• Work required
Return only those lines from the line containing "Build this scene in Blender. Output only the Python script. The" to the line containing "def g(x,y): return float(G(x,y))", both included, and please omit the pictures.

━━━━━━

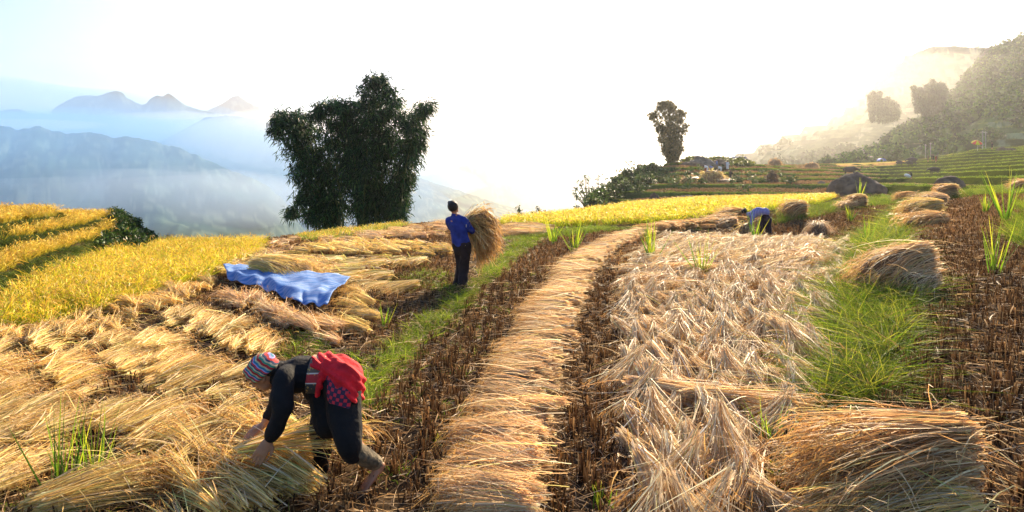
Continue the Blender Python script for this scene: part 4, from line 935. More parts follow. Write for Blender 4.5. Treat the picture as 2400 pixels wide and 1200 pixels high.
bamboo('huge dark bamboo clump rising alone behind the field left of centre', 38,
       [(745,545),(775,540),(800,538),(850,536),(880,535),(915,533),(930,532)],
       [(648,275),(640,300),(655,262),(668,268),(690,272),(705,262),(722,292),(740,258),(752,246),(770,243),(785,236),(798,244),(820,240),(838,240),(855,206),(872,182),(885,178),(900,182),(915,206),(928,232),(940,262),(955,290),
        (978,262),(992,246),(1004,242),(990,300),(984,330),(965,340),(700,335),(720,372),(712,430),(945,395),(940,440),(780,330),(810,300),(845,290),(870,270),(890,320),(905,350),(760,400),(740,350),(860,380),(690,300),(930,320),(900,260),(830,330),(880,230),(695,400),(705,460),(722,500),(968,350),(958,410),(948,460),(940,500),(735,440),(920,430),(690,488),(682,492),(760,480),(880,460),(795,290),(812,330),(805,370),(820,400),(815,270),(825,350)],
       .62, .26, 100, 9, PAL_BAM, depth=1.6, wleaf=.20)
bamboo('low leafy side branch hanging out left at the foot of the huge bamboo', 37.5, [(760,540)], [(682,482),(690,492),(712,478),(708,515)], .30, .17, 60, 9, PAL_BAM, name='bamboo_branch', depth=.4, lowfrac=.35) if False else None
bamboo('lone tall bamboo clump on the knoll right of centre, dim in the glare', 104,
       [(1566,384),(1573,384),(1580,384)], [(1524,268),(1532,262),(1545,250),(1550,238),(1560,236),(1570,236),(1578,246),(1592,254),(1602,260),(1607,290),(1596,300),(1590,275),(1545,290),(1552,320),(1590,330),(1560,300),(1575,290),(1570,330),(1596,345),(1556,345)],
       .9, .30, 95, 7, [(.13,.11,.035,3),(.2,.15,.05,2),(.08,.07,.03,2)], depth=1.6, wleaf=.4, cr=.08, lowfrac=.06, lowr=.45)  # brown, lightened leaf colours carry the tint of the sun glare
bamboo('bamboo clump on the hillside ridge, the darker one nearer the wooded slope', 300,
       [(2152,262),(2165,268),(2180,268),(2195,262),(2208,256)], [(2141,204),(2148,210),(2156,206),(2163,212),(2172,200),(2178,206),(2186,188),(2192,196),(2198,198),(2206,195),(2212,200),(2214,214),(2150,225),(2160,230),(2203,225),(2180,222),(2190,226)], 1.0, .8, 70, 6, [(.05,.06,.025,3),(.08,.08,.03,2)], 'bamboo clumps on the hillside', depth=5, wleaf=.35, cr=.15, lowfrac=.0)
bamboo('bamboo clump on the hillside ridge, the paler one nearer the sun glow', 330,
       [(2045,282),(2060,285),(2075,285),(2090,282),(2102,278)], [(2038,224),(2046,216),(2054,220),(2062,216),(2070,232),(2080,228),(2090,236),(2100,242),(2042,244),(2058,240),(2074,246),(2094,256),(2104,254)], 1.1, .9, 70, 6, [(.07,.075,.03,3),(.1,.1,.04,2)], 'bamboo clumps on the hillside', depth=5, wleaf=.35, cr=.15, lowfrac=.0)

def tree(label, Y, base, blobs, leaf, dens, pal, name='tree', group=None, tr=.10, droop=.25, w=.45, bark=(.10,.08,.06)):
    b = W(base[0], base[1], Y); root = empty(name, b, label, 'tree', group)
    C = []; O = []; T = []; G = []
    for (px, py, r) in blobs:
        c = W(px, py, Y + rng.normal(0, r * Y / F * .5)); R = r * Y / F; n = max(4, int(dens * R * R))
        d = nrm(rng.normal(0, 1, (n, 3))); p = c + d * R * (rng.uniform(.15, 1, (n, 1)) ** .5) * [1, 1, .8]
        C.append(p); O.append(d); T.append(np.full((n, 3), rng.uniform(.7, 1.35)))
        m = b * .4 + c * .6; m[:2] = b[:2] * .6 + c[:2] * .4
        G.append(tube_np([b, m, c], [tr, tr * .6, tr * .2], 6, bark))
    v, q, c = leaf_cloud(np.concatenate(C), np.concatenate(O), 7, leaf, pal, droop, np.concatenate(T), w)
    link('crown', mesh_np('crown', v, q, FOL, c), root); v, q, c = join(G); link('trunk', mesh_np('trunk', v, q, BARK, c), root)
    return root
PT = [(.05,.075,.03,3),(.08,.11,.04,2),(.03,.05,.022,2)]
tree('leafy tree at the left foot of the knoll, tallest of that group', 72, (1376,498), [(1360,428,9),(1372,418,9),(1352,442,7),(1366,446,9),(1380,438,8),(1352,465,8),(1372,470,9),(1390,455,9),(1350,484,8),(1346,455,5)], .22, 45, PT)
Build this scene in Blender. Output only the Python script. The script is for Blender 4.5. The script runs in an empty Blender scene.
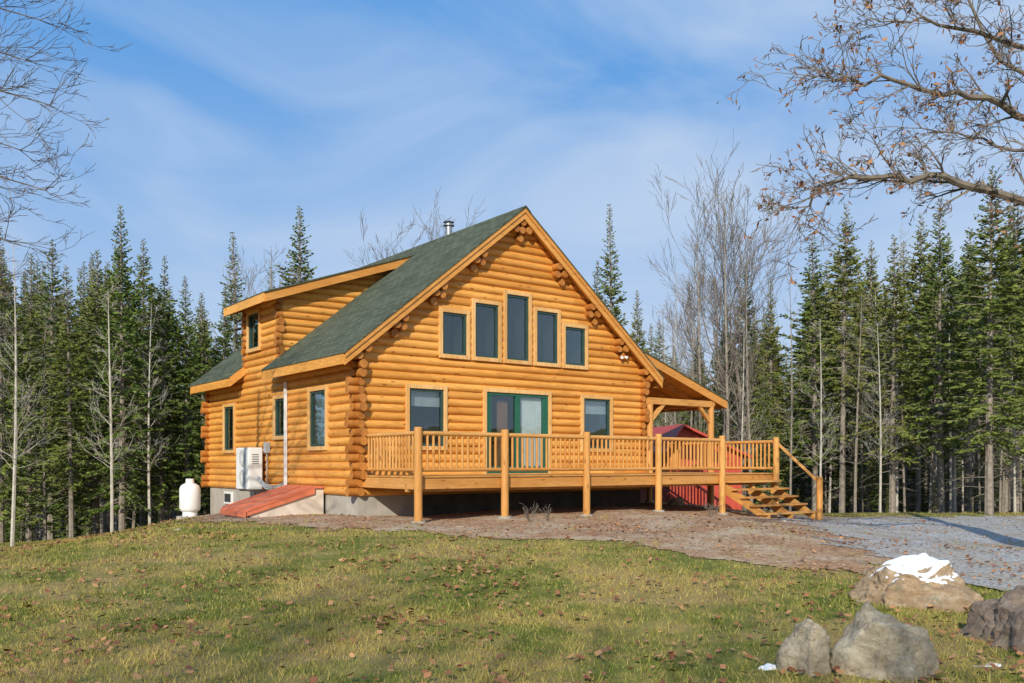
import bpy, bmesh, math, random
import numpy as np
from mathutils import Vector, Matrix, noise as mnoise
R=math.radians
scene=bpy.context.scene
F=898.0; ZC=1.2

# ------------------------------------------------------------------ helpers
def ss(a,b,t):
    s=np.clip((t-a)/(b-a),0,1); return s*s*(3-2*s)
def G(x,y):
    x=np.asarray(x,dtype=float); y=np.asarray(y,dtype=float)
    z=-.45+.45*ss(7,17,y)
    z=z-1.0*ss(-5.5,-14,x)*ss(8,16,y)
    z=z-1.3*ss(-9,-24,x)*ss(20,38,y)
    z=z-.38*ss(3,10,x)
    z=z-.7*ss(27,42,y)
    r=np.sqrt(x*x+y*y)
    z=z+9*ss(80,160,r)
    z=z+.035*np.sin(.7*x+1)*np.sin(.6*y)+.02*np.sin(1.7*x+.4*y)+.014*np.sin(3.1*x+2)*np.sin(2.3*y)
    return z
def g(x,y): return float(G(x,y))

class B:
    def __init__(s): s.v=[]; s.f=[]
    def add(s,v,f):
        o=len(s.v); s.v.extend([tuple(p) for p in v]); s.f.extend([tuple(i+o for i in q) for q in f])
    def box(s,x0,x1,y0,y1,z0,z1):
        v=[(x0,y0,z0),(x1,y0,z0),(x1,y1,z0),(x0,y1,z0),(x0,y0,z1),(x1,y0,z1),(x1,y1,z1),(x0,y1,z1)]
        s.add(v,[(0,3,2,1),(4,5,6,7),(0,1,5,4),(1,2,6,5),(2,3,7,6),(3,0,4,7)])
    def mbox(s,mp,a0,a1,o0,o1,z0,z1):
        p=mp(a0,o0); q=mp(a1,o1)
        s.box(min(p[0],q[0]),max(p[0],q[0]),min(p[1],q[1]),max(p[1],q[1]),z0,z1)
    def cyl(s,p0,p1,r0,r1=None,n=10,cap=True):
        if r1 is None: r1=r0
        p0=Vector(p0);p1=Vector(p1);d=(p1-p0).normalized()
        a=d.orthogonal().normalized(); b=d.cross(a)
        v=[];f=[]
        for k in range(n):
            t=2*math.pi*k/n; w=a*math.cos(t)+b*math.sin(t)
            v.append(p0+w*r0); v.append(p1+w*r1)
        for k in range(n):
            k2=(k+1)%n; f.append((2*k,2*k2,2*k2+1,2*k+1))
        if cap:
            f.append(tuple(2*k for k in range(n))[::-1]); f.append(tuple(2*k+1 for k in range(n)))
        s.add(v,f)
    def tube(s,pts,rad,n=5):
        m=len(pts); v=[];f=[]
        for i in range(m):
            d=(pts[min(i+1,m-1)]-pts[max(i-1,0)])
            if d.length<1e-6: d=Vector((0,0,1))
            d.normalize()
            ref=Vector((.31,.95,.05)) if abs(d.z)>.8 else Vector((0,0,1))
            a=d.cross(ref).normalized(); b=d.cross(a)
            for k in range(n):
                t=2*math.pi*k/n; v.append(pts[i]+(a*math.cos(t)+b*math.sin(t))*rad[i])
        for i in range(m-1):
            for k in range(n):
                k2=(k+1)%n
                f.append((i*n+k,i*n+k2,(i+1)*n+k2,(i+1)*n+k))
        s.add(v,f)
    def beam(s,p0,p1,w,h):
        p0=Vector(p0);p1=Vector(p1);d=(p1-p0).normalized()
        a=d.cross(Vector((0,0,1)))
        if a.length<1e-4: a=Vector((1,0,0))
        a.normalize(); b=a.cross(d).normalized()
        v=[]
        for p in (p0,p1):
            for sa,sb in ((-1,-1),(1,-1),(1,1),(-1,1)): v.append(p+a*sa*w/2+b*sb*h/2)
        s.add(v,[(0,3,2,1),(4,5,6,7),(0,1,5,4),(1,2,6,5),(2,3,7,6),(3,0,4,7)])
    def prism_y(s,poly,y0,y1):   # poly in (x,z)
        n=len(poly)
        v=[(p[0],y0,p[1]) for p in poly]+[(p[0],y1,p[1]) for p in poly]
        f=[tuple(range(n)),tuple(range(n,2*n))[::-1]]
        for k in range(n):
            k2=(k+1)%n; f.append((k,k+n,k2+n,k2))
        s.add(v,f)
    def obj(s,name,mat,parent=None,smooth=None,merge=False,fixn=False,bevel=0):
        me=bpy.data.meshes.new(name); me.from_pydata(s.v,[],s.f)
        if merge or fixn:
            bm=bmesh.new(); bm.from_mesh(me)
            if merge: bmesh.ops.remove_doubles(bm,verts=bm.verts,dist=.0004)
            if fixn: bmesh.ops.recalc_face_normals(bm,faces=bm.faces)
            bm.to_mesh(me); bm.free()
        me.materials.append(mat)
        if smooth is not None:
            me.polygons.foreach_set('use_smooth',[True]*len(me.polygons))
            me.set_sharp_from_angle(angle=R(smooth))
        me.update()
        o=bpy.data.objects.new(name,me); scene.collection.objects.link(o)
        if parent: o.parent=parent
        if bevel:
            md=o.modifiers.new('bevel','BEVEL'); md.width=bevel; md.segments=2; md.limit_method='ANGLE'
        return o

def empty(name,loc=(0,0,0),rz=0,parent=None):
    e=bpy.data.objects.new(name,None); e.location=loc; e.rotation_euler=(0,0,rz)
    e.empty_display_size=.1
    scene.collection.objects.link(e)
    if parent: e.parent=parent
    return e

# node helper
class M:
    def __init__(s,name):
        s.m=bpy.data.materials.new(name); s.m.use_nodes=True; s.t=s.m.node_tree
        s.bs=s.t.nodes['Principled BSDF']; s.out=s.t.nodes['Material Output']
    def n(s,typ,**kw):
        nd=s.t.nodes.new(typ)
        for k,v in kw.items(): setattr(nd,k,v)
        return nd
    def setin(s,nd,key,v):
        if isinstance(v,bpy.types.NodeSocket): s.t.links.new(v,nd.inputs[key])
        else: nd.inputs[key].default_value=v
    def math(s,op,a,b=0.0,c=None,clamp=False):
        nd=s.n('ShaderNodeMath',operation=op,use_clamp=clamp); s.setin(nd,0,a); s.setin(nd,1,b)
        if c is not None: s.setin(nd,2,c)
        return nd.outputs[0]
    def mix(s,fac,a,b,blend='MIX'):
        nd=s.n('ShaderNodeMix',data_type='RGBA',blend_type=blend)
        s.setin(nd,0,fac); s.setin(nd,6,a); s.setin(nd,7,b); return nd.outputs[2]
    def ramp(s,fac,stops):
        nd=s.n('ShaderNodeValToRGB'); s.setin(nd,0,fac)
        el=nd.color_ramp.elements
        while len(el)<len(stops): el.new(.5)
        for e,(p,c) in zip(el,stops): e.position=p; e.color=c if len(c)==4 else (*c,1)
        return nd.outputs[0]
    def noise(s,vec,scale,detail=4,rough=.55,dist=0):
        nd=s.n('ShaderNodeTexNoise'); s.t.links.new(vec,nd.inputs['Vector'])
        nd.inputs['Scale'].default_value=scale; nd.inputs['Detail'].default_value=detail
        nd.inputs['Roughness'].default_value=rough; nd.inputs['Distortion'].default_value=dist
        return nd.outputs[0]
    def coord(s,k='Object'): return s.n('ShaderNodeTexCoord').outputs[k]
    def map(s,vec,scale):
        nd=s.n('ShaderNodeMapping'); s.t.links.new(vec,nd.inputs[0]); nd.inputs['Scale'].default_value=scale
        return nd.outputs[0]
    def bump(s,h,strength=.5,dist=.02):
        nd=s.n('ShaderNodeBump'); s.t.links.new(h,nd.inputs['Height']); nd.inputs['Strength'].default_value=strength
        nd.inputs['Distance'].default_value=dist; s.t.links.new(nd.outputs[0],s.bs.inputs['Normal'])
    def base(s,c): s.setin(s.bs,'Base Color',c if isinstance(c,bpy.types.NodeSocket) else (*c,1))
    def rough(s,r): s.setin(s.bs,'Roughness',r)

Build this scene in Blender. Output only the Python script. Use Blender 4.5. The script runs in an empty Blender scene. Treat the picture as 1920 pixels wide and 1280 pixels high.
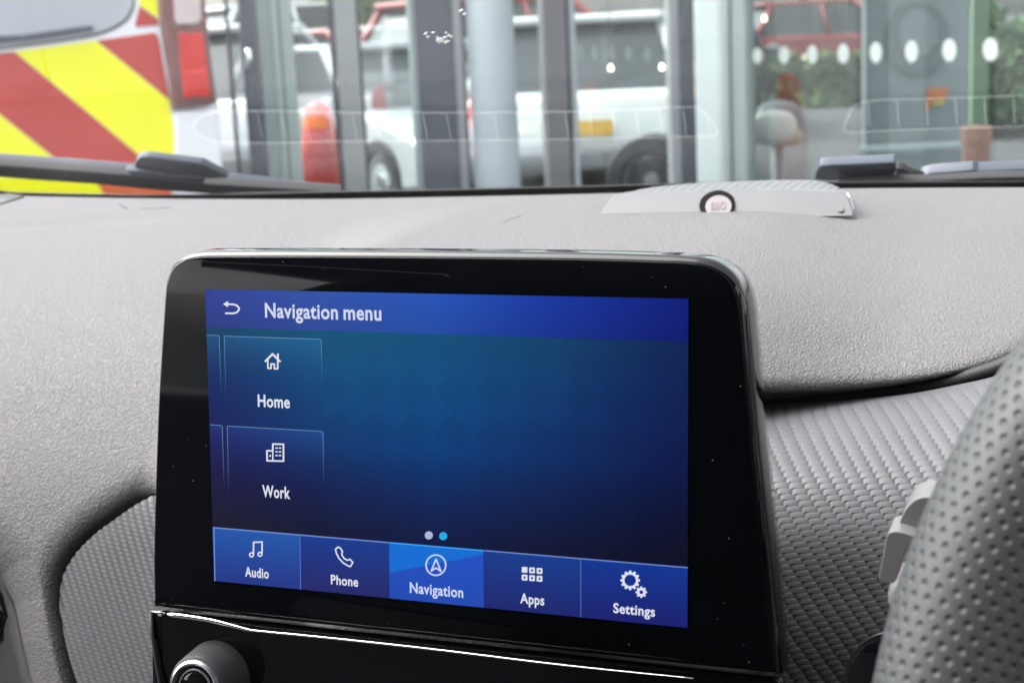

━━━━━━

• Solution for this exercise
Build this scene in Blender. Output only the Python script. The script is for Blender 4.5. The script runs in an empty Blender scene.
import bpy, bmesh, math, random
import numpy as np
from mathutils import Vector, Matrix, noise as mnoise
R=math.radians
scene=bpy.context.scene
F=898.0; ZC=1.2

# ------------------------------------------------------------------ helpers
def ss(a,b,t):
    s=np.clip((t-a)/(b-a),0,1); return s*s*(3-2*s)
def G(x,y):
    x=np.asarray(x,dtype=float); y=np.asarray(y,dtype=float)
    z=-.45+.45*ss(7,17,y)
    z=z-1.0*ss(-5.5,-14,x)*ss(8,16,y)
    z=z-1.3*ss(-9,-24,x)*ss(20,38,y)
    z=z-.38*ss(3,10,x)
    z=z-.7*ss(27,42,y)
    r=np.sqrt(x*x+y*y)
    z=z+9*ss(80,160,r)
    z=z+.035*np.sin(.7*x+1)*np.sin(.6*y)+.02*np.sin(1.7*x+.4*y)+.014*np.sin(3.1*x+2)*np.sin(2.3*y)
    return z
def g(x,y): return float(G(x,y))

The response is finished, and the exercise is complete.